I played the terrible 23.Qh6??, which loses in one move.  Can you see it?

I clearly didn’t, though now it sticks out like a sore ankle.  White is threatening Rh3 next move, with a mate threat, and I figured Black either needed to start his own attack with Rb8 or trade Queens immediately with Qh5.  Unfortunately, Black has a much better move. 23…Qxd3!

Because of the pin on the c-file the Queen is immune from capture.  I went from thinking I had the game in the bag to losing in one move.  What a terrible way to go out.  I let him checkmate me after 24.Rxe7 Qxc2# 0-1.

Why Did I Lose?

The easy answer, of course, is that I overlooked a move.  I made a tactical oversight.  These things happen. Oh well, better luck next time.

What do you think?  Is that how you would react?  If so, then you will never get better, or at least never eliminate such oversights.

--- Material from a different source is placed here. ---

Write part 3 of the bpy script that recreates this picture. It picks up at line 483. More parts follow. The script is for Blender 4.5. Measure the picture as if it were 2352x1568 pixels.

I lost because I saw a good attacking move, 23.Qh6, and played it with almost no thought.  The move came to me instantly and I played it instantly … and that’s a terrible recipe for chess success.  As GM Igor Smirnov preaches, before you make any move, always ask what attacking moves the other side can play!

I ignored this advice.  I ignored my thinking system.  I saw a good move and played it, only it wasn’t a good move, it was a losing move.  I lost because I forget to ask, what is my opponent’s threat?  If I had taken the few seconds to do this, I would have found 23…Qxd3 quickly and not lost the game.

I lost because of a tactical oversight, yes, but that happened because I was cocky.  I didn’t ask my normal question, what is the threat?  That won’t happen again.  I suggest you follow that in your own games as well.